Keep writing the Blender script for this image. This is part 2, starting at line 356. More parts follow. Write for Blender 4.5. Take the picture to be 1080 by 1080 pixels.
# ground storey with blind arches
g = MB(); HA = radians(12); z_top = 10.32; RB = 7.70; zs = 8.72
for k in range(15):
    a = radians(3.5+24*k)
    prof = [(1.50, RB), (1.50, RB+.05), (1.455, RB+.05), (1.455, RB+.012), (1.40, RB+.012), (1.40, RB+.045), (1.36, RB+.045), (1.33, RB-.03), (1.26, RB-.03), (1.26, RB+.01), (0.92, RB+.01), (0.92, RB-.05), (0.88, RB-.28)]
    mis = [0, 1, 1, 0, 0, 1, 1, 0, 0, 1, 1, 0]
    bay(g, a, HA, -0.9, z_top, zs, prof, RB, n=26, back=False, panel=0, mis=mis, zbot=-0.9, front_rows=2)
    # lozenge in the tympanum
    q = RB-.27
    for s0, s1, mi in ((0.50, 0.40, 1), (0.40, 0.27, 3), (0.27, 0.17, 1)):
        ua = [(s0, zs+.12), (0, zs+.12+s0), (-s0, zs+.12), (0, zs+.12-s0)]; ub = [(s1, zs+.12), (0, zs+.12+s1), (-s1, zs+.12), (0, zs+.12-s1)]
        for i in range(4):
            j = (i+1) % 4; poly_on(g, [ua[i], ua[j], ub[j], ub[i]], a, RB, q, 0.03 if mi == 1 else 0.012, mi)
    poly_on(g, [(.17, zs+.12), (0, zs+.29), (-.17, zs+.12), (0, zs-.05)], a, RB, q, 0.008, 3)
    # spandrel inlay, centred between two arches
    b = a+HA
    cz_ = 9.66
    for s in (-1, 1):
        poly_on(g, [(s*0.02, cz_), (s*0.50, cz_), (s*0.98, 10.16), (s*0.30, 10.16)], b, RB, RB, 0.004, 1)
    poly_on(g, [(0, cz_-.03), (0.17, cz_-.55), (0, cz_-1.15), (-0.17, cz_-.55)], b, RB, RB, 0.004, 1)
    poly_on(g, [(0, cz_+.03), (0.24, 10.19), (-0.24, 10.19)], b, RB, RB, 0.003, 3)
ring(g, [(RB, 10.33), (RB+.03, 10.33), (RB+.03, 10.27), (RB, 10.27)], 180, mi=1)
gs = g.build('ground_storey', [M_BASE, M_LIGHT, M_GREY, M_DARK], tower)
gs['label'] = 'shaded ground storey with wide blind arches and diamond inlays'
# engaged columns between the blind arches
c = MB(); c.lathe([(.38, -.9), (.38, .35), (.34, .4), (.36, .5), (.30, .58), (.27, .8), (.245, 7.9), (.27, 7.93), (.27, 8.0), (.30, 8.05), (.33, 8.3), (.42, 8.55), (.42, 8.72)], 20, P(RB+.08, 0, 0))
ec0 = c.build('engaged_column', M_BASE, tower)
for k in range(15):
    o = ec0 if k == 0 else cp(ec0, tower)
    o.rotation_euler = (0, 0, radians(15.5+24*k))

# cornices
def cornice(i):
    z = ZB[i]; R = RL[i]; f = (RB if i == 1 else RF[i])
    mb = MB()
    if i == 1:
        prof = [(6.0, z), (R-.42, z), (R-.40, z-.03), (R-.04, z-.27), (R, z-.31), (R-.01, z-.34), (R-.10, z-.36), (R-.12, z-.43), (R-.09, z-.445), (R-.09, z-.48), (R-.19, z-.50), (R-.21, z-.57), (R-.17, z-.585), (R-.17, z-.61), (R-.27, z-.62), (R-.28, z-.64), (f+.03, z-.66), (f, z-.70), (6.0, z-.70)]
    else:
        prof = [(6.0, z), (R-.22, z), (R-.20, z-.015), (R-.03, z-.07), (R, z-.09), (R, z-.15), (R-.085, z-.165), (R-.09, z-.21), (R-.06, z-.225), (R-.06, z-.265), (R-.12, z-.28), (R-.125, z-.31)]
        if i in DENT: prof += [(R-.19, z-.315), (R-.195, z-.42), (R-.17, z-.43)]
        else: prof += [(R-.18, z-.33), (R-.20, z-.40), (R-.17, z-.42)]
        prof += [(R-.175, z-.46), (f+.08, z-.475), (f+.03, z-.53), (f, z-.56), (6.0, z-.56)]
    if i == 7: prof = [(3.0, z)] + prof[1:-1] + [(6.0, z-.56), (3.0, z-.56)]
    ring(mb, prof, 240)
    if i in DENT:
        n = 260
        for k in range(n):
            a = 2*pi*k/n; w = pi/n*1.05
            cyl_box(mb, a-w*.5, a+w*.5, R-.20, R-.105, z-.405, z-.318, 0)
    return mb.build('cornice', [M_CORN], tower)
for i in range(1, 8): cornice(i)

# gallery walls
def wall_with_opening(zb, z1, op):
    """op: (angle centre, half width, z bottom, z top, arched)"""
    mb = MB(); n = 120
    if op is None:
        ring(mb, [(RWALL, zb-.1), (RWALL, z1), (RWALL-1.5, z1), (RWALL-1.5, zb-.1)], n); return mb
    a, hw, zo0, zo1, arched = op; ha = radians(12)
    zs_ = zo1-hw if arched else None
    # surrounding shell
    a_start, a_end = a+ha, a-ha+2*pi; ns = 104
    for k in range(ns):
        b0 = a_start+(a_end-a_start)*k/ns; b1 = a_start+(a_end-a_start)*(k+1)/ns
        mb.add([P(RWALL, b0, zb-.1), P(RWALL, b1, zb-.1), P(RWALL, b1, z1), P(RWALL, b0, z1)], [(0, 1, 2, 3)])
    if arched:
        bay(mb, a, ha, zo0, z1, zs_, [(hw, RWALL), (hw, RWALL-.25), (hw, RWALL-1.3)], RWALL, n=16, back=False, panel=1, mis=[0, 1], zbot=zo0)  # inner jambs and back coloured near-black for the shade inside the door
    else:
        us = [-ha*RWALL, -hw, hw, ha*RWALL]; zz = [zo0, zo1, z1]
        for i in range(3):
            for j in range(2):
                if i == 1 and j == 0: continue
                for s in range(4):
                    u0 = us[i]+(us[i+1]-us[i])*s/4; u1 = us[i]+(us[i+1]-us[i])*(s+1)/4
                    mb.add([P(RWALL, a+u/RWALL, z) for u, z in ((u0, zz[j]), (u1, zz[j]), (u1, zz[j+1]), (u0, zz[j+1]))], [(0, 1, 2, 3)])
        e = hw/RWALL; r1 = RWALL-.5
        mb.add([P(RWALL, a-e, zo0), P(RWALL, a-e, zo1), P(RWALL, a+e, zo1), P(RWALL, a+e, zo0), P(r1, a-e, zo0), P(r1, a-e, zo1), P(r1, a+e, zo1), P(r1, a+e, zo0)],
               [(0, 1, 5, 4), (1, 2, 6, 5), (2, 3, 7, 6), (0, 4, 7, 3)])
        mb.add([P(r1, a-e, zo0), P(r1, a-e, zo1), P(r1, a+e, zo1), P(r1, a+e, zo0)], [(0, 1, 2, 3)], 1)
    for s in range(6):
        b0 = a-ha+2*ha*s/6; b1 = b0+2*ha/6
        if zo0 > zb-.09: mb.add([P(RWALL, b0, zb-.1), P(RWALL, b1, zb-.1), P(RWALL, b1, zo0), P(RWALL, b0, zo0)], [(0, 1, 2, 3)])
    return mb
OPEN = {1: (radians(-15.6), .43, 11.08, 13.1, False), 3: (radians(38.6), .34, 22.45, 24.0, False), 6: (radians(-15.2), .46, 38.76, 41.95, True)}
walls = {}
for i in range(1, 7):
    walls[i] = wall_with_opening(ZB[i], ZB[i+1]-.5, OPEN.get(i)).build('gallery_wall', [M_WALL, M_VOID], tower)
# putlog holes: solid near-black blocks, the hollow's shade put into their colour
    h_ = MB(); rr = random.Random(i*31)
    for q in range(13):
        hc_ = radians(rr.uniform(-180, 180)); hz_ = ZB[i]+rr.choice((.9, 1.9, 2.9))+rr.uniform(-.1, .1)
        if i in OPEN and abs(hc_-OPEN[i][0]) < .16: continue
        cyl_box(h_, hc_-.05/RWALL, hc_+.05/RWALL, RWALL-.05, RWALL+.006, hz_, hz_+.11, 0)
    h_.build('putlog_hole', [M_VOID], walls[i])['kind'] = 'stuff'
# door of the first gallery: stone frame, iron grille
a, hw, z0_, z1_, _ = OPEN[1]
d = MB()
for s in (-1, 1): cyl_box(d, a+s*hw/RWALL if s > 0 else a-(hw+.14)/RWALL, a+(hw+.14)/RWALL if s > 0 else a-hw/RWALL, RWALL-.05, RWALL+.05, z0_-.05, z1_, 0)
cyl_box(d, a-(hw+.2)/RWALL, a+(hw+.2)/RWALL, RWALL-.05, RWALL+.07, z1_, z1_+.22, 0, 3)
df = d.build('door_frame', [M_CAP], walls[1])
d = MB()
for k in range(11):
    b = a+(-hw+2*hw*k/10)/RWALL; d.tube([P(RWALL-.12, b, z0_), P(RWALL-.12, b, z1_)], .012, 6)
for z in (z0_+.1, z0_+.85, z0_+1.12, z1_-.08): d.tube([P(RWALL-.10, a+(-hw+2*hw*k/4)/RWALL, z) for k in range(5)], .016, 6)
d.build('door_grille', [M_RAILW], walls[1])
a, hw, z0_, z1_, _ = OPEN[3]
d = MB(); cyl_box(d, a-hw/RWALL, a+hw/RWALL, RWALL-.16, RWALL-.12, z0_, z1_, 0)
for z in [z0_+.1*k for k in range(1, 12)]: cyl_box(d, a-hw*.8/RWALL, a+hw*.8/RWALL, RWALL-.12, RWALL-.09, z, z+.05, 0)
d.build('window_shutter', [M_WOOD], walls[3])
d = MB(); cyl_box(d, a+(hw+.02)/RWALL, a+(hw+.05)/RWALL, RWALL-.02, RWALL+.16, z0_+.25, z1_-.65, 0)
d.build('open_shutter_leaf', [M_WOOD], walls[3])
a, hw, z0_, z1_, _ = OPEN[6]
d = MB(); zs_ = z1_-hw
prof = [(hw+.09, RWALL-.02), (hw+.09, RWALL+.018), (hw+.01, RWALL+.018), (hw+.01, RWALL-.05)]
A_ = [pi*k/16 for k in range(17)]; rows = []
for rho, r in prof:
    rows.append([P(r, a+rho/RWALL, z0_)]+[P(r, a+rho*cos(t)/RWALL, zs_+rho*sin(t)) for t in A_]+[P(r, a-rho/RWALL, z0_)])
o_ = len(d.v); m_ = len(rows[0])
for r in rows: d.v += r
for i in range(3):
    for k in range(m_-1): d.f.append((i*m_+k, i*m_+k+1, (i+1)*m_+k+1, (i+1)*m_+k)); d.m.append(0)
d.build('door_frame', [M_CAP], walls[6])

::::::

* The exercise
Nothing outside the span should appear: copy exactly from the line with "ec0 = c.build('engaged_column', M_BASE, tower)" through the line with "o.rotation_euler = (0, 0, radians(15.5+24*k))".

* Correct answer
ec0 = c.build('engaged_column', M_BASE, tower)
for k in range(15):
    o = ec0 if k == 0 else cp(ec0, tower)
    o.rotation_euler = (0, 0, radians(15.5+24*k))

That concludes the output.